The new rules were published in the government gazette on Thursday under the United Nations Sanctions (South Sudan) Regulation 2019 (Amendment) Regulation 2025. The legislation brings Hong Kong into full compliance with United Nations Security Council Resolution 2781, which prolongs sanctions first imposed during South Sudan’s civil conflict.

The measures maintain a blanket ban on weapons sales to entities linked to South Sudan. They also block financial transactions involving individuals or organisations listed by the United Nations. Those listed may not access bank accounts, transfer funds or engage in property dealings in territories under Hong Kong jurisdiction. Meanwhile, any South Sudanese figures under sanction are also restricted from travel through Hong Kong airport or other controlled entry points.

A government spokesperson said the amendments were made under guidance from China’s Ministry of Foreign Affairs, confirming that the sanctions enforcement applies across all sectors including corporate services, banking and logistics.

For South Sudanese businesses or officials who use Hong Kong as a financial or trading hub, the updated regulation may lead to more compliance checks and delays. Transactions passing through Hong Kong banks or shipping agents could now face additional review.

South Sudanese exporters of gum arabic, gold and agricultural goods who rely on Asian trading links may need to provide extra documentation to prove their dealings are not linked to sanctioned parties.

South Sudan has repeatedly called for sanctions to be lifted, arguing they harm economic recovery. However, the United Nations Security Council members, including the United States and members of the European Union, have insisted that governance and security reforms must progress before restrictions are eased.

South Sudan government officials did not immediately respond to the latest decision from Hong Kong. Businesses in Juba that trade with Chinese partners will likely watch closely for any disruptions in payments or logistics.

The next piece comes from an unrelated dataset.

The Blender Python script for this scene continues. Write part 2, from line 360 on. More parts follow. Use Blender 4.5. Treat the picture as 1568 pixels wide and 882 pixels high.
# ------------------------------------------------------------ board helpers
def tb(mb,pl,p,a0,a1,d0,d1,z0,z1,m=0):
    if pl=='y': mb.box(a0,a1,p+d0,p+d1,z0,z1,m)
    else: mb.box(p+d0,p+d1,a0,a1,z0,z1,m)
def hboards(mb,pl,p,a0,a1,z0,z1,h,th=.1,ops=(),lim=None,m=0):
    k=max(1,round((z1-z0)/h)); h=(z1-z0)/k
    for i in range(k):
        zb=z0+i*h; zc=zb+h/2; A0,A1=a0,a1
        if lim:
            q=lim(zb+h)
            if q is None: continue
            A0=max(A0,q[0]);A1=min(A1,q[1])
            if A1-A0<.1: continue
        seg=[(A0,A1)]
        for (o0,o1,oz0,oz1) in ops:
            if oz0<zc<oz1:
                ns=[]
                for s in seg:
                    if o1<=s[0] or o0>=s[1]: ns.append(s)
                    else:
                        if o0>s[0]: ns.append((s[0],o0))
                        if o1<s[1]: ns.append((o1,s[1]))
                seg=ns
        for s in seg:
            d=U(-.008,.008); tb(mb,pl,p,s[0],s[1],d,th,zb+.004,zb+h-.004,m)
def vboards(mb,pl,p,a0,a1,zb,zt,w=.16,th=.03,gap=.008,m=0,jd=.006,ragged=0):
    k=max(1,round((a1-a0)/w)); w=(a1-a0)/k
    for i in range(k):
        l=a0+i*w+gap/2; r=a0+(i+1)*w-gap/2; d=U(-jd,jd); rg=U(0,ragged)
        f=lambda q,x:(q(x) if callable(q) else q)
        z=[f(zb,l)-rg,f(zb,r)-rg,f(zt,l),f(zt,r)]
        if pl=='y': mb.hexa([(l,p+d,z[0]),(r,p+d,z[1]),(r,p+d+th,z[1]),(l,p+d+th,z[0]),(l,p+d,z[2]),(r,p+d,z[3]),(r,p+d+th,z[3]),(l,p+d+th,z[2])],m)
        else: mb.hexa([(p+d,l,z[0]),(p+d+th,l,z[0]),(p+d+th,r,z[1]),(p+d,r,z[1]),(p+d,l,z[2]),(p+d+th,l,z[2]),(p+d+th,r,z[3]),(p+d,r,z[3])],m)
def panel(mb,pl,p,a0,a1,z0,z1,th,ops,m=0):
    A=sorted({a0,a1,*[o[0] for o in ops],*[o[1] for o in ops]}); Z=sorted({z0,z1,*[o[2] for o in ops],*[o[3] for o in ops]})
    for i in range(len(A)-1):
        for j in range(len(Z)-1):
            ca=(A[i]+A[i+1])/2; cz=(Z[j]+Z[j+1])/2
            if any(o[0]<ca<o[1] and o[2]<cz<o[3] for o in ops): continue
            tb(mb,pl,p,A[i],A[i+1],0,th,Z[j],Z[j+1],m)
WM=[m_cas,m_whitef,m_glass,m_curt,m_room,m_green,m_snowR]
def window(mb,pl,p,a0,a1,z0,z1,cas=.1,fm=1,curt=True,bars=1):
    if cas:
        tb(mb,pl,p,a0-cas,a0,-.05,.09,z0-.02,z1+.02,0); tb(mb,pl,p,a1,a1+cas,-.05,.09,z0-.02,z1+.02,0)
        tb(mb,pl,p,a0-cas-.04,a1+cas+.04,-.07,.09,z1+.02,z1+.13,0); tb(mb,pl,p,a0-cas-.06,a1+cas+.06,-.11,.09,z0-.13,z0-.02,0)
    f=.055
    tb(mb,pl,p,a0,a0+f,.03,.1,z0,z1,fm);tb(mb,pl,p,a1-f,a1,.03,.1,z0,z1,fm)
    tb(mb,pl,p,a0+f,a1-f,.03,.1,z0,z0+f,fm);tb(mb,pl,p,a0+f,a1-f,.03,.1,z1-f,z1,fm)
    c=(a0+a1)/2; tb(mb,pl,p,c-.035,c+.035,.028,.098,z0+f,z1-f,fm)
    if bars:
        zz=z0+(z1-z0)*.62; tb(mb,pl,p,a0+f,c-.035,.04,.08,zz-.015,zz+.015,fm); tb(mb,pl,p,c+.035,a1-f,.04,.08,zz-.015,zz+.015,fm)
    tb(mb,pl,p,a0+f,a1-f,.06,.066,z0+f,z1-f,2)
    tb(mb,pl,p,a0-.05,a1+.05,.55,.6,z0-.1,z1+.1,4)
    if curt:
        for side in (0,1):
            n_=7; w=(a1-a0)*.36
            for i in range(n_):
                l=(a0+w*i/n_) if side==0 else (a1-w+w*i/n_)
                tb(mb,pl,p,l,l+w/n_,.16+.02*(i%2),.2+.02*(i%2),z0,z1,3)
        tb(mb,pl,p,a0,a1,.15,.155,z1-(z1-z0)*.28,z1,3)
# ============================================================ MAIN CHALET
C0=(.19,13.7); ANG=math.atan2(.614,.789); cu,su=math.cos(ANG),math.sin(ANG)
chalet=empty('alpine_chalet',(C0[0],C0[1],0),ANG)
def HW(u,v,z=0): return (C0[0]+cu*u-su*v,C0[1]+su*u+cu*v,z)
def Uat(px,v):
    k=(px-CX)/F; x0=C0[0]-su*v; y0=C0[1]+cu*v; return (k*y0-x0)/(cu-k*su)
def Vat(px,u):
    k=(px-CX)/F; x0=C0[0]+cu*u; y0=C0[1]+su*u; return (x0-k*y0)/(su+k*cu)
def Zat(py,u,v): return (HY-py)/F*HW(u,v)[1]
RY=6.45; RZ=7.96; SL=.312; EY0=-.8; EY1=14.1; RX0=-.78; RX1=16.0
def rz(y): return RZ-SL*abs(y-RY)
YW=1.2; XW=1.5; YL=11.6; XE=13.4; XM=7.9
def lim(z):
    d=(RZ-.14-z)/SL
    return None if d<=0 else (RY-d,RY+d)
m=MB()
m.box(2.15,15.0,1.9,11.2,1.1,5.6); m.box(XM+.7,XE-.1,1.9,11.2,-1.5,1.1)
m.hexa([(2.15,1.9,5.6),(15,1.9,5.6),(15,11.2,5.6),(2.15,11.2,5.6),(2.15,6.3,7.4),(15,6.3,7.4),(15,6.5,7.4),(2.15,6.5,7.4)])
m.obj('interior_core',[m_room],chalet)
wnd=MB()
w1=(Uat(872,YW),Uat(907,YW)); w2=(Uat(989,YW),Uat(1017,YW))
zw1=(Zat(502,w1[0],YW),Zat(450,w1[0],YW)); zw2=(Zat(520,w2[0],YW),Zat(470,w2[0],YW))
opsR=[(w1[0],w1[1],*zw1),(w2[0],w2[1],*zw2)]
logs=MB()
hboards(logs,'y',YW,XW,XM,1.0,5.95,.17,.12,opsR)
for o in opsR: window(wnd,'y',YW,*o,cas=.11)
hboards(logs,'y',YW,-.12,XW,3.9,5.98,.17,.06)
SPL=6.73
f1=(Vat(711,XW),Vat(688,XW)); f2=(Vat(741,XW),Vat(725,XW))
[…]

While the sanctions do not directly target private companies, compliance measures often lead to banks and insurers taking a cautious approach. This could affect investment coordination, especially in construction, mining and telecommunications projects involving Hong Kong based entities.

The enforcement adds another layer of pressure on South Sudan’s economic environment at a time when oil revenue remains uncertain due to conflict in Sudan’s transit region.